A coalition of refugee aid groups began a campaign yesterday to win special status for people fleeing strife-torn El Salvador.

Patrice Perillie of the Central American Refugee Center here called on the U.S. government to grant the Salvadorans temporary asylum until conditions stabilize in their homeland.

Such status was granted refugees from Nicaragua and Vietnam, Perillie said, but has been denied Salvadorans who are classified as economic, rather than political, refugees.

Currently, 200 to 300 Salvadorans are returned from the United States to Salvador every day, she said, and are endangered by fighting between the U.S.-backed junta that governs the nation and leftist guerrillas.

One case Perillie cited was Santana Chirino Amaya, who she said was found murdered in El Salvador two months after having been deported from the United States a second time. His killer is not known, she said.

Meanwhile, a private delegation just back from a 10-day visit to El Salvador yesterday said there are "grounds for confidence" that free elections can be held in March to bring an end to El Salvador's bloody civil war.

The seven-member committee--representing civic, academic, religious and other private groups--was in El Salvador Dec. 4-13.

It was co-chaired by Clark Kerr, president emeritus of the University of California at Berkeley, and Angier Biddle Duke, a former ambassador to El Salvador.

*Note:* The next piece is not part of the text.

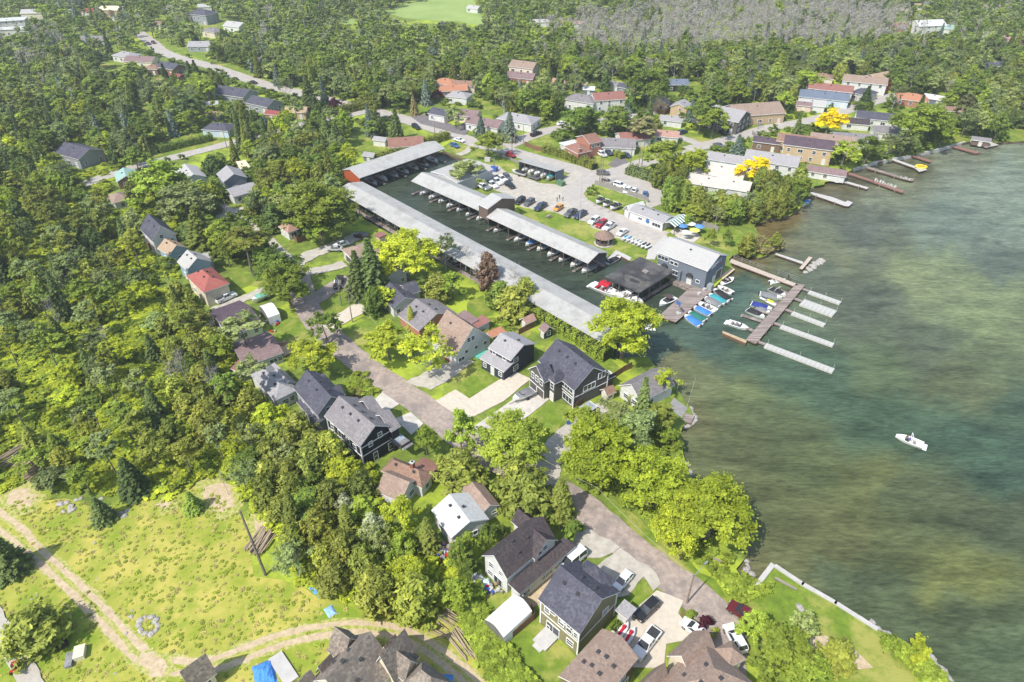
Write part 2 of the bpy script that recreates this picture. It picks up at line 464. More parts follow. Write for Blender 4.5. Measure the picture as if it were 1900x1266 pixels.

In a joint report presented at a news conference, the group said:

"While we see no easy road ahead for El Salvador, some essential steps toward peaceful democratic solutions to the current and often violent conflicts are under way: the sweeping land-reform program enacted by the Christian Democratic government in March and April of 1980 and the elections that are scheduled for March 28, 1982, to name a Constituent Assembly."